JOB => Only the lines from the start of the data to the line containing "from mathutils import Vector, noise as mnoise", both included, should be output, exactly and without pictures.

SUPPLIED MATERIAL =>
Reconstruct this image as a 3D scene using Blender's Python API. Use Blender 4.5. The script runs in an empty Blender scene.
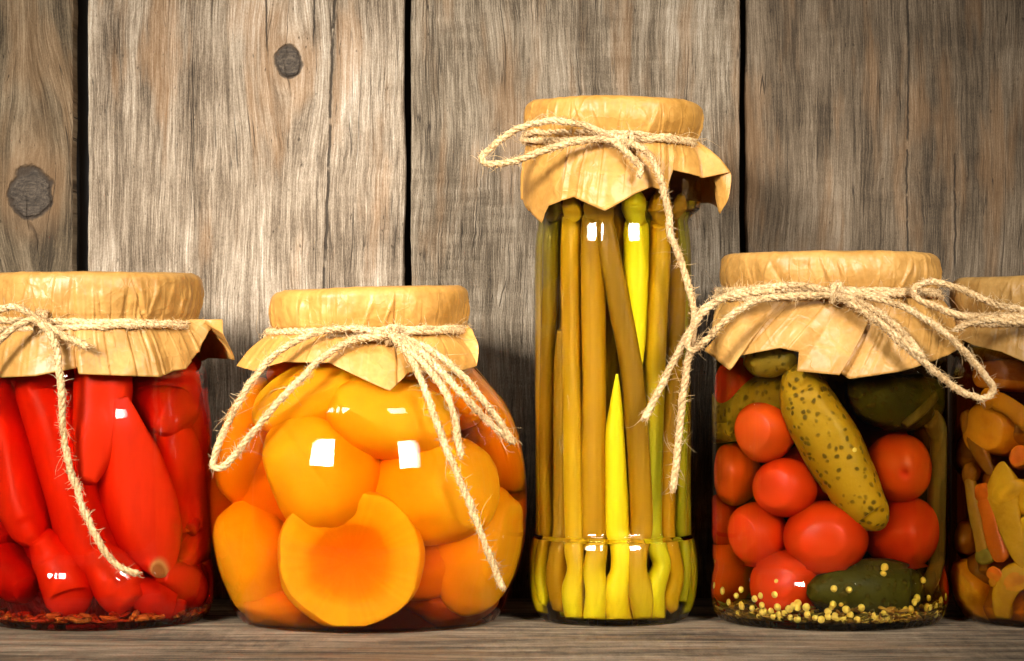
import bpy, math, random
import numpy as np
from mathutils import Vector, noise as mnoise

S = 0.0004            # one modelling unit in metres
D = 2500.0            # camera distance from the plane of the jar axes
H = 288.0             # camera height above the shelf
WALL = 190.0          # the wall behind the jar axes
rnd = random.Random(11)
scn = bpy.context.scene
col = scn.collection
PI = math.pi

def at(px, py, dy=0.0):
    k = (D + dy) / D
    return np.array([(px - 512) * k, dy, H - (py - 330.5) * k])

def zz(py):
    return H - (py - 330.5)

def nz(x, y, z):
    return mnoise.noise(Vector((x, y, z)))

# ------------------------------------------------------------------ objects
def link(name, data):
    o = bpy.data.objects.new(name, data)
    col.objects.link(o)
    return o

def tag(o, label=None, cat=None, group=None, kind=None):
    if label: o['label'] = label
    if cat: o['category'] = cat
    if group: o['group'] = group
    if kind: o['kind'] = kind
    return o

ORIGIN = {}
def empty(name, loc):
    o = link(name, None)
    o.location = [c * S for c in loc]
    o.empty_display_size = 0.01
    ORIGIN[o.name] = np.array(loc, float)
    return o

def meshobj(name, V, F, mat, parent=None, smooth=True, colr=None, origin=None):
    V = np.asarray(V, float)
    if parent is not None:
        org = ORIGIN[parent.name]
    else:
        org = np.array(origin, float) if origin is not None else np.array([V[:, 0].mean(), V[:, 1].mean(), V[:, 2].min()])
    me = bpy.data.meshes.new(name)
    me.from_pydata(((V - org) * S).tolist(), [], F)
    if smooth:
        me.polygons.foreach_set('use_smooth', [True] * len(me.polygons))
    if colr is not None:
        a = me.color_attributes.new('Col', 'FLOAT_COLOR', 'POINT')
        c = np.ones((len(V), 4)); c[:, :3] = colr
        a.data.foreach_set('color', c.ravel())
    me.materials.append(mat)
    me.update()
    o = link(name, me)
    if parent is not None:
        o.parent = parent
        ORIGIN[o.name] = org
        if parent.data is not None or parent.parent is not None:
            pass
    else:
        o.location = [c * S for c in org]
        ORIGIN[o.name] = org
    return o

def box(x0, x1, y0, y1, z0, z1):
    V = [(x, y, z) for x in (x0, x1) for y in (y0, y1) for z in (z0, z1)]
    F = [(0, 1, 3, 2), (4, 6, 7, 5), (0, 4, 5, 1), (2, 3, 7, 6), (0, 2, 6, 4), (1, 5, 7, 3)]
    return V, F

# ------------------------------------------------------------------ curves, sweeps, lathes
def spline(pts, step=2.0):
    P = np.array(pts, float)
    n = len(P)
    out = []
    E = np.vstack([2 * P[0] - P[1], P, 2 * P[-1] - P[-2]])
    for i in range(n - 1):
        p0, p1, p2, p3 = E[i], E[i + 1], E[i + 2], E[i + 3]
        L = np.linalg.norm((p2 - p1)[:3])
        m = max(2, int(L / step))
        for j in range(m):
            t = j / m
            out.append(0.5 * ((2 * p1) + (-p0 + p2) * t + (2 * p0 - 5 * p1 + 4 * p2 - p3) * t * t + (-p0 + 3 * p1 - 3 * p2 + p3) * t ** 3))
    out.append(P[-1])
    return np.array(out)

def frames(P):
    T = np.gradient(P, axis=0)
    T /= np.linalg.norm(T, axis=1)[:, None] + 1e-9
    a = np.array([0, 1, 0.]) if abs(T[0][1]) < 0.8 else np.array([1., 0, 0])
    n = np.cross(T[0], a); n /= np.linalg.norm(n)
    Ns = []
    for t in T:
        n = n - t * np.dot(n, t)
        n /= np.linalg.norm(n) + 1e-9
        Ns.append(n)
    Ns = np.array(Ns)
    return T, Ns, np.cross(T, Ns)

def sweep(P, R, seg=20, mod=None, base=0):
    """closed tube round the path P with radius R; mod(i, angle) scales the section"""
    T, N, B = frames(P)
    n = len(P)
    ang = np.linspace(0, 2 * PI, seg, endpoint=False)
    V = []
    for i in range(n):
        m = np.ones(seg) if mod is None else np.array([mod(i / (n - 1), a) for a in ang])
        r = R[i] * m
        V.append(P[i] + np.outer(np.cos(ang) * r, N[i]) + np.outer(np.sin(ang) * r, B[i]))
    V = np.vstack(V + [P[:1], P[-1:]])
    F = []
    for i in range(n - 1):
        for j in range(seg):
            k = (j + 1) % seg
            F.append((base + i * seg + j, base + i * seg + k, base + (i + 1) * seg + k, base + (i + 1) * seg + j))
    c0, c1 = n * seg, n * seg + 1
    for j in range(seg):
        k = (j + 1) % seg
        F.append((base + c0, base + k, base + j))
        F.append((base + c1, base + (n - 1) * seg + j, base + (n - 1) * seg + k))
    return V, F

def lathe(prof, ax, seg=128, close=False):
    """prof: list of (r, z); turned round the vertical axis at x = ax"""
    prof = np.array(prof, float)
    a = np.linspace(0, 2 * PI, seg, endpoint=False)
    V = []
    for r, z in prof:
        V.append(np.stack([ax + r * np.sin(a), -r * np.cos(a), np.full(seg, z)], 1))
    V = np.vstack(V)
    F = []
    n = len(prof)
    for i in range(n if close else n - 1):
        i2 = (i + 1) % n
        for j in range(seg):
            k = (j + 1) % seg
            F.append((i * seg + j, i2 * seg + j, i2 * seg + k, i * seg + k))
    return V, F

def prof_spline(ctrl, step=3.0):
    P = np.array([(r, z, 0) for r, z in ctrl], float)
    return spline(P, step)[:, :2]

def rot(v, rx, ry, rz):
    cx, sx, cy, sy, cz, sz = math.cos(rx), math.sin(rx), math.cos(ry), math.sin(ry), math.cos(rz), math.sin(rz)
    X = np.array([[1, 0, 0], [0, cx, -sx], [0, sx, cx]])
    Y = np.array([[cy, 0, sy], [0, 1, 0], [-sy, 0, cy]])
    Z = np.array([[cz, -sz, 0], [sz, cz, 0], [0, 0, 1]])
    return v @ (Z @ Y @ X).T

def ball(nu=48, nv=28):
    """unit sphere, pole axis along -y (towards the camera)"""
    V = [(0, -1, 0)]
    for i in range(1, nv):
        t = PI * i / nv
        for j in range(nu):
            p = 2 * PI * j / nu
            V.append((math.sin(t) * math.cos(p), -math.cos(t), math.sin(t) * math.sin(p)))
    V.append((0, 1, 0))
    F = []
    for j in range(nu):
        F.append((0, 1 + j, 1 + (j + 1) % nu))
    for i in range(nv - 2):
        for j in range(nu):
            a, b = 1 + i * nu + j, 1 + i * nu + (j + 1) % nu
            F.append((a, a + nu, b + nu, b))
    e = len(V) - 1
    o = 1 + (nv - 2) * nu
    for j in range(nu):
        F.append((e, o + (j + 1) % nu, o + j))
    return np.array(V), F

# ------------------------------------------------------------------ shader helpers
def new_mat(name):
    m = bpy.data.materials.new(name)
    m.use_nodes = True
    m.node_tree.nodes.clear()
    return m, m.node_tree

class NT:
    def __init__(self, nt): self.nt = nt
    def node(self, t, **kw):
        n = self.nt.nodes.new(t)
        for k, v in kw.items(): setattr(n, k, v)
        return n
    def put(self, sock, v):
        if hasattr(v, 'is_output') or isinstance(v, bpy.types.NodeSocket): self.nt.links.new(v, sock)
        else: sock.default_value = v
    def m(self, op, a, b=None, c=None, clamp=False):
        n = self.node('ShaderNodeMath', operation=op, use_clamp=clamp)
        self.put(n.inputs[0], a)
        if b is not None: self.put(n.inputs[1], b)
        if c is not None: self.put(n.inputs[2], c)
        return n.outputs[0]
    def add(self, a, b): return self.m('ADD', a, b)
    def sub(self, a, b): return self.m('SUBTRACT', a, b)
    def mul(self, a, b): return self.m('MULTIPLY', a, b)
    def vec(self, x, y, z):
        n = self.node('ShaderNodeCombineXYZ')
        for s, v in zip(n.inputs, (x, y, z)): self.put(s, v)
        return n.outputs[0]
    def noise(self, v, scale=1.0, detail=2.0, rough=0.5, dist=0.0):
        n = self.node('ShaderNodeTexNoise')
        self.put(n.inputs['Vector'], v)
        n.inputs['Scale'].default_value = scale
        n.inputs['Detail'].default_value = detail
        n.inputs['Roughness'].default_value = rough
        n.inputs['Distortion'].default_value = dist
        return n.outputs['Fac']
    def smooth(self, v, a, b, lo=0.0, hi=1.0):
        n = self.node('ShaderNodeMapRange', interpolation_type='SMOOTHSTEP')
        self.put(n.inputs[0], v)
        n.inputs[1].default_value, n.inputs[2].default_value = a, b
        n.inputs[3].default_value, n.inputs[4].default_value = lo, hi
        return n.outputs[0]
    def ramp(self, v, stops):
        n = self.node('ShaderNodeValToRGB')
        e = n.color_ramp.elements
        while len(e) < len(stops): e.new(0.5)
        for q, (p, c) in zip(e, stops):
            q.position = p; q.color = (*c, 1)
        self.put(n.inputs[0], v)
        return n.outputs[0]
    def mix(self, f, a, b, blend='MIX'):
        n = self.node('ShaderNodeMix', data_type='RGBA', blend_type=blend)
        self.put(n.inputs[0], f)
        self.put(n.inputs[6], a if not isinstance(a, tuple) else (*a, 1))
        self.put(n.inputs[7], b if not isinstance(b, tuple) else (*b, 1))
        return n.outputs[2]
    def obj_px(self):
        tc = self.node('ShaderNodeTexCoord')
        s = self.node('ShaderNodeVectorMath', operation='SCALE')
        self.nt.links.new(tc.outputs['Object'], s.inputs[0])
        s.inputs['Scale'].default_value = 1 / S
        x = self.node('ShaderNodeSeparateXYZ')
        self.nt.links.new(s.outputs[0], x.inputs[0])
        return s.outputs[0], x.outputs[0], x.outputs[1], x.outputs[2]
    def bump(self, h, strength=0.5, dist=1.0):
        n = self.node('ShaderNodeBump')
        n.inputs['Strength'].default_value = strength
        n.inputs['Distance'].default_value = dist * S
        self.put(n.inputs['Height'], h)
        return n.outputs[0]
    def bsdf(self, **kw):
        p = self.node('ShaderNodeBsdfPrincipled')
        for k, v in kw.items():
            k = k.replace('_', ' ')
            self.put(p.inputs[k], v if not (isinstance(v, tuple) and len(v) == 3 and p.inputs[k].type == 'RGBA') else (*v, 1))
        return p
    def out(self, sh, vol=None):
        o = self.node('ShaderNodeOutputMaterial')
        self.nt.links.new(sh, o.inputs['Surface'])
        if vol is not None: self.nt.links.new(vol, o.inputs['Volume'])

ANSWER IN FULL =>
Reconstruct this image as a 3D scene using Blender's Python API. Use Blender 4.5. The script runs in an empty Blender scene.
import bpy, math, random
import numpy as np
from mathutils import Vector, noise as mnoise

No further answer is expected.